Spanish Mount Shell Mound, South Carolina



Edisto Beach State Park—located near Edisto Beach, SC off SC Rt. 174. The mound is at the end of the well-marked Indian Mound Trail about 0.7-mile from parking area.

By Dr. Greg Little




Portions of this article come from the Illustrated Encyclopedia of Native American Mounds & Earthworks

Spanish Mount is an Archaic shell mound on South Carolina’s Atlantic coast. The badly eroding mound is dated to at least 2000 B.C. and was once at least 20-feet high and nearly 200-feet in diameter. It is comprised of densely packed clam shells and is one of dozens of oval (ring-shaped), horseshoe, and other oddly-shaped coastal shell mounds constructed by Native American mound builders as long ago as 3500 B.C. Once thought to be immense heaps of trash, the shell mounds are now believed to be actual ceremonial centers where large groups of unknown ancient people gathered to conduct periodic ceremonial festivals. Some of the oval mounds were essentially circular “earthworks” made from the discarded shells with a flat, depressed center area where the main ceremonies were probably held. Many of these sites are complexes of connected elevated rings, lines, arcs, and conical formations.

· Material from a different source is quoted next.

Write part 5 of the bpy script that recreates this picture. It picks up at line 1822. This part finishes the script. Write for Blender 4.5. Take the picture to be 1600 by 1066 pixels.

From the surface, Spanish Mount is about 8 feet in height but the erosion by the adjacent bay walkway/deck reveals that 12 feet remain. Some archaeologists now think that Spanish Mount was originally ring-shaped but the erosion is so severe that the actual shape will never be known. The severe erosion shows how densely packed the clam shells are in forming the actual mound.

While the “oldest” known mound in the United States dates to 3700 B.C. (located in Louisiana at Poverty Point) it is accepted that there are probably far older shell mounds along the now submerged coastlines of the Atlantic and Gulf of Mexico. For a few years the mounds at Watson Brake, about 50 miles from Poverty Point, were the “oldest” known, dating to about 3400-3500 B.C. But subsequent carbon dating at the Lower Jackson Mound at Poverty Point revealed that it predates the ring of mounds found at Watson Brake.